Artist Introduction:

  • Lee Shi-Chi, born in Gouningtou, Kinmen in 1938. Lee graduated from the Provincial Taipei Normal College. Winner of the National Award for Arts in 2012, also recognized as a modern artist who received numerous international prizes. His experimental nature in media creation is often referred to as The Bird of Artistic Variations, a highly implicated oriental humanistic concept. During the development of the Chinese art modernization movement in post-war Taiwan, Lee was known as an outstanding artist who made a great deal of contribution in promoting Taiwan’s modern art internationally.

  • Chu Teh-I, born in 1952. Chu graduated from National Taiwan Normal University in 1976, and received diplomas from L'Ecole Nationale Supérieure Des Beaux-Arts De Paris in 1983, and L'Ecole Nationale Supérieure Des Arts-Decoratifs De Paris in 1984. His previous positions include the director of Kuandu Museum of Fine Arts, Taipei National University of the Arts. Chu is also the board member of the Lee Chun-shan Modern Painting Foundation. His works are in private and public collection at the National Taiwan Museum of Fine Art, Taipei Fine Arts Museum, Kaohsiung Fine Arts Museum in Taiwan, White Rabbit Gallery in Australia, and Seoul Museum of Art, Gwangju Museum of Art in Korea.
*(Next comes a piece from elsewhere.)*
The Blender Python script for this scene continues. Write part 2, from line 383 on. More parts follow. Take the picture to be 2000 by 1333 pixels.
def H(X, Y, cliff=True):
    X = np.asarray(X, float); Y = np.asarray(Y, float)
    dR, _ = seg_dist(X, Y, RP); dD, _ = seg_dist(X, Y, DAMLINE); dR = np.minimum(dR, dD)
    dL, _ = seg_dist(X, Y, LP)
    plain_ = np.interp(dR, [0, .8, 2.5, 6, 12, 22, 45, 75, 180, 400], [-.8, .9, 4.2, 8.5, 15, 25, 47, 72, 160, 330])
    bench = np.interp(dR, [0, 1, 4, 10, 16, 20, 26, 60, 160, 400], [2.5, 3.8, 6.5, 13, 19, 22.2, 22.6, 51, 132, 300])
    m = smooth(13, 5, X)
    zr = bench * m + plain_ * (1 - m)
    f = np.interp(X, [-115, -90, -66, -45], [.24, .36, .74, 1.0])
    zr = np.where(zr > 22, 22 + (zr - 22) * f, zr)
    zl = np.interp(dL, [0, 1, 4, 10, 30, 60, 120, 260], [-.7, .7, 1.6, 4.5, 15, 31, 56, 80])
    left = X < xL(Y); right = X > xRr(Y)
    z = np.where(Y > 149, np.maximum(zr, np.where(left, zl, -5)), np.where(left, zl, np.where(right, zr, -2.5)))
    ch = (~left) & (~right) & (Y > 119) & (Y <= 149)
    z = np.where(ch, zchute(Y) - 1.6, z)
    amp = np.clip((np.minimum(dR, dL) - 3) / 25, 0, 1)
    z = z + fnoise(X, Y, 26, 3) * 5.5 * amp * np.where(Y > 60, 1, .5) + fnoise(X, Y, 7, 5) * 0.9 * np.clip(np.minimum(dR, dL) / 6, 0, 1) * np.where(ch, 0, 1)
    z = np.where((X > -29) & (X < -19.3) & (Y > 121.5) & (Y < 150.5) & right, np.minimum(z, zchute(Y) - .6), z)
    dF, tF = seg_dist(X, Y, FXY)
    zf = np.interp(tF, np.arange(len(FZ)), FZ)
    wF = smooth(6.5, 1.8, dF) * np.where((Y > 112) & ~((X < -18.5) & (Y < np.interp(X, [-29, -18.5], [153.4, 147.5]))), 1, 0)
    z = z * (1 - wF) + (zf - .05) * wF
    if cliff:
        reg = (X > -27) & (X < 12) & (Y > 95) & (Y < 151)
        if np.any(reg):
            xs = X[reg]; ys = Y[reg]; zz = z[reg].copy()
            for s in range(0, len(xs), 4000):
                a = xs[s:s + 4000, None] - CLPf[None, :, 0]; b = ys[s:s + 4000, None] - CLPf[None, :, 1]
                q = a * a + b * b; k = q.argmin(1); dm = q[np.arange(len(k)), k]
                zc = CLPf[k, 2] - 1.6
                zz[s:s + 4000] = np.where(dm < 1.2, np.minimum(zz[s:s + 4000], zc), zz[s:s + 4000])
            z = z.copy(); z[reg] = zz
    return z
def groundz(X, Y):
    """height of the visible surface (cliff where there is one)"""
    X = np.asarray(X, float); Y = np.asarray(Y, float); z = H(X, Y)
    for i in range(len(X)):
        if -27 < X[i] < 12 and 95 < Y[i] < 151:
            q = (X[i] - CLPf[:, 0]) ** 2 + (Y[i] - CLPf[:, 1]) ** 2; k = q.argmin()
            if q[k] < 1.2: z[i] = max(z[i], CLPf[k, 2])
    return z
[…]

  • Lolo & Sosaku, (b. 1977, 1976) are a duo of artists from Buenos Aires, Argentina and Tokyo, Japan, currently living and working in Barcelona, Spain, whose work moves between different artistic languages such as sculpture, installation, kinetic art and painting, often incorporating music and sound. Its modus operandi is to constitute itself as a subject and to reach from its machinic materiality to transcendence, to mysticism and to the unknown. Lolo & Sosaku’s work has been exhibited and performed, amongst others, at Museo Reina Sofia (Madrid, Spain), MACBA Museum of Contemporary Art of Barcelona (Barcelona, Spain), PSA Power Station of Art (Shanghai, China), MIS Museu da Imagem e do Som (São Paulo, Brasil), Fundação Casa França Brasil (Rio de Janeiro, Brasil), Sónar (Barcelona, Spain), Matadero (Madrid, Spain), Night Time Story, (Los Angeles, California) Palace of Culture (Iasi, Romania), Luis Adelantado Gallery (Valencia, Spain) and Instituto Cervantes (Milan,Italy).

  • Miyuki Yokomizo, born in Tokyo, Japan in 1968. Miyuki graduated from Tama Art University, Department of Sculpture. Fellow for the Japanese Agency for Cultural Affairs Program of Overseas Study for Upcoming Artist’s program. Major exhibitions include “criterium 37” (Art Tower Mito, 1998), “Plastic Age: Art and Design” (Museum of Modern Art, Saitama, 1998), “Slanting House” (Museum of Contemporary Art Tokyo, 2002), “Purloined Nature” (Kawamura Memorial DIC Museum of Art, 2003), and “Passage to the Future: Art from a New Generation in Japan” by the Japan Foundation (Travelled in the world, 2004-2019), among others.

  • Su Hui-Yu, born in Taipei in 1976. Su received an M.F.A. degree from Taipei National University of the Arts in 2003. The complex phenomena arising from the entanglements among images, media, andquotidian life is particularly fascinating to the artist, which is why he employs videos to investigate how mass media influences people and how the latter in turn project their ideas and desires onto the on former. His works have been exhibited at the Taipei Fine Arts Museum, National Taiwan Museum of Fine Arts, MOCA Taipei, Kuandu Museum of Fine Arts, Hong-Gah Museum, Double Square Gallery, Tina Keng Gallery, Kaohsiung Museum of Fine Arts, San Jose Museum of Art in California, Herbert F. Johnson Museum of Art at Cornell University, Kunstmuseum Bonn, Casino Luxembourg- forum d'art contemporain, Bangkok Arts and Culture Center and Power Station of Art in Shanghai.